• WORK TO BE COMPLETED:
Do not repeat pictures. Repeat exactly the lines of the listing below from its first line through the line with "import numpy as np".

#### EXTRACTED RECORDS

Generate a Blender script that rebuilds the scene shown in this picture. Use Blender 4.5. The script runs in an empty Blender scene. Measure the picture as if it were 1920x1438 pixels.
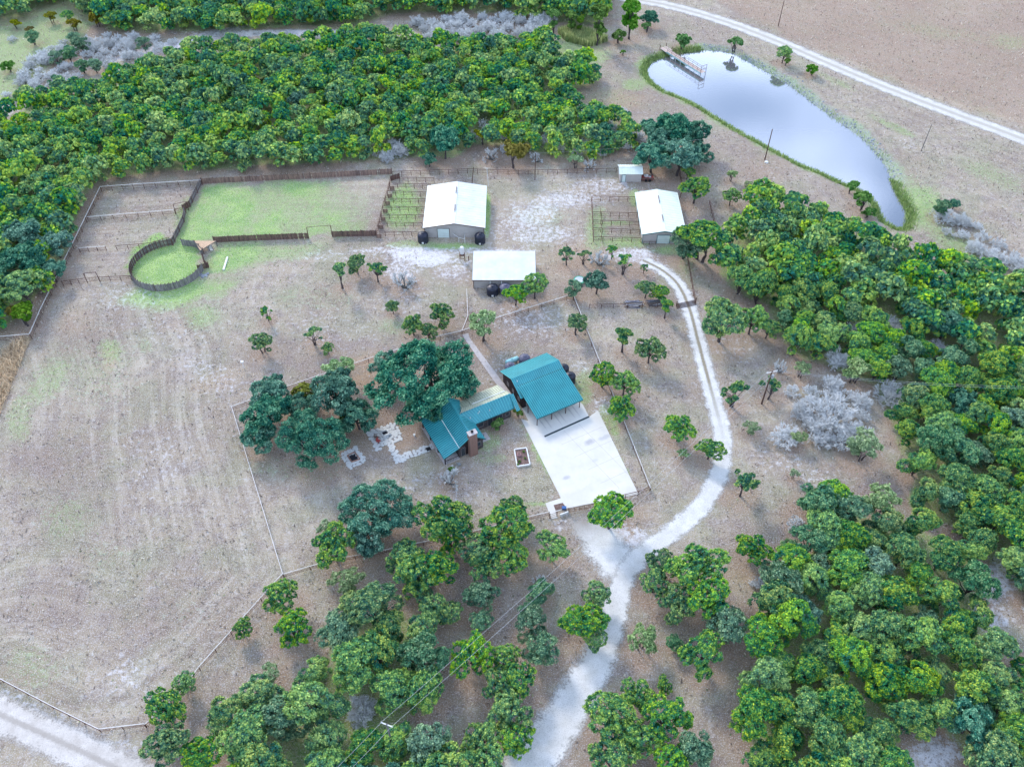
import bpy, math, random
import numpy as np

# ------------------------------------------------------------------ camera, sky, sun, exposure
SC = bpy.context.scene
COL = SC.collection
F_PX, CAM_H = 1600.0, 120.0                     # focal length in photo pixels (1920 wide), metres above ground
TH = math.atan2(F_PX, 1471.0)                   # depression of the optical axis
CT, ST = math.cos(TH), math.sin(TH)
cam_d = bpy.data.cameras.new("camera"); cam = bpy.data.objects.new("camera", cam_d); COL.objects.link(cam)
cam_d.sensor_width = 36.0; cam_d.lens = 36.0 * F_PX / 1920.0
cam_d.clip_start = 1.0; cam_d.clip_end = 8000.0
cam.location = (0, 0, CAM_H); cam.rotation_euler = (math.pi / 2 - TH, 0, 0)
SC.camera = cam

SUN_EL, SUN_AZ = math.radians(33), math.radians(-30)     # azimuth clockwise from +Y
world = bpy.data.worlds.new("World"); SC.world = world; world.use_nodes = True
wn, wl = world.node_tree.nodes, world.node_tree.links
wn.clear()
w_out = wn.new("ShaderNodeOutputWorld"); w_bg = wn.new("ShaderNodeBackground")
w_sky = wn.new("ShaderNodeTexSky"); w_sky.sky_type = 'NISHITA'; w_sky.sun_disc = False
w_sky.sun_elevation = SUN_EL; w_sky.sun_rotation = SUN_AZ
w_sky.air_density = 1.0; w_sky.dust_density = 0.6; w_sky.ozone_density = 3.0
w_tc = wn.new("ShaderNodeTexCoord"); w_map = wn.new("ShaderNodeMapping"); w_map.inputs['Scale'].default_value = (1, 1, 2.2)
w_map.inputs['Location'].default_value = (0.9, 0.4, 0.3)
w_noi = wn.new("ShaderNodeTexNoise"); w_noi.inputs['Scale'].default_value = 1.7; w_noi.inputs['Detail'].default_value = 6
w_noi.inputs['Roughness'].default_value = 0.5
w_rmp = wn.new("ShaderNodeValToRGB"); w_rmp.color_ramp.elements[0].position = 0.46; w_rmp.color_ramp.elements[1].position = 0.56
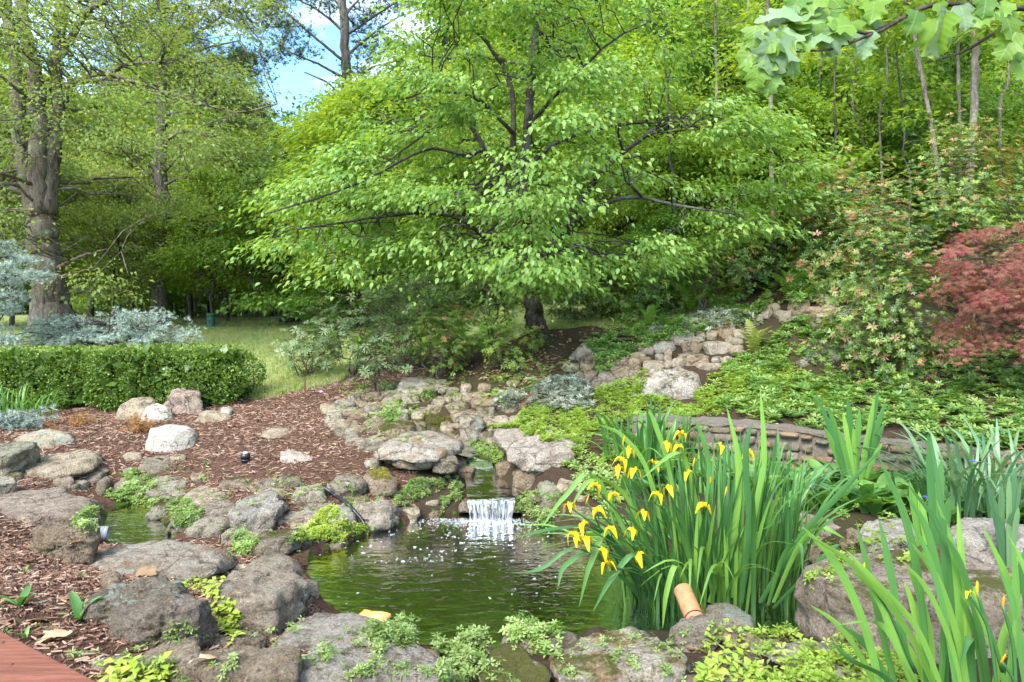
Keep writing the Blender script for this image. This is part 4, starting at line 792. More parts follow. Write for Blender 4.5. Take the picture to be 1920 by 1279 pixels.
# the old oak at the left
r = rng(); d = 22.0
OAK = [(-140,-80),(330,-80),(520,-40),(470,60),(420,120),(520,170),(500,215),(430,250),(410,330),(330,420),(330,500),(200,560),(120,520),(-140,540)]
sp = sprays_in(OAK, 165, d-.5, 4.5, [[(340,20),(470,20),(440,110),(350,110)],[(-10,330),(30,230),(140,230),(165,330),(160,620),(0,620)],[(255,400),(345,400),(345,640),(255,640)],[(268,215),(335,215),(335,340),(268,340)]], r)
hero_tree('oak_tree', 'old rough-barked oak forking into several stems at the left edge', 'tree',
 [([(97,612,d),(92,560,d),(84,500,d),(78,440,d),(74,390,d)], .47, .40),
  ([(66,400,d),(50,340,d+.1),(38,260,d+.2),(30,170,d+.3),(25,90,d+.3),(10,0,d+.3),(0,-60,d)], .24, .14),
  ([(76,400,d-.1),(74,310,d-.2),(72,210,d-.3),(64,130,d-.3),(48,65,d-.2),(30,-30,d)], .30, .15),
  ([(92,400,d),(98,300,d),(107,210,d),(108,150,d),(112,60,d),(122,-60,d)], .24, .13),
  ([(110,215,d-.1),(128,168,d-.4),(155,153,d-.7),(195,150,d-1),(235,122,d-1.4),(300,118,d-1.8)], .12, .035),
  ([(120,160,d-1),(190,138,d-1.4),(250,152,d-1.8),(330,178,d-2.2),(440,210,d-2.6),(520,195,d-3)], .07, .02),
  ([(105,505,d),(135,488,d-.4),(160,478,d-.7),(205,466,d-1.2)], .07, .02),
  ([(105,520,d),(140,512,d-.4),(180,500,d-.8)], .05, .015),
  ([(52,50,d),(45,20,d),(40,-50,d)], .12, .08), ([(108,120,d),(160,30,d-.3),(200,0,d-.5),(240,-20,d-.6)], .1, .05),
  ([(40,270,d),(0,200,d-.3),(-60,150,d-.6)], .09, .03), ([(110,230,d),(180,250,d-.5),(250,300,d-1.5),(330,380,d-2.2)], .06, .015)],
 sp, M['bark_oak'], M['oakleaf'], LEAF4, .125, 44000, (.8, 1.6), 12, flat=.35, droop=.35, twigs=2, twig_r=(.035, .008), bark_rough=.05)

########

• PROBLEM SOLUTION:
Generate a Blender script that rebuilds the scene shown in this picture. Use Blender 4.5. The script runs in an empty Blender scene. Measure the picture as if it were 1920x1438 pixels.
import bpy, math, random
import numpy as np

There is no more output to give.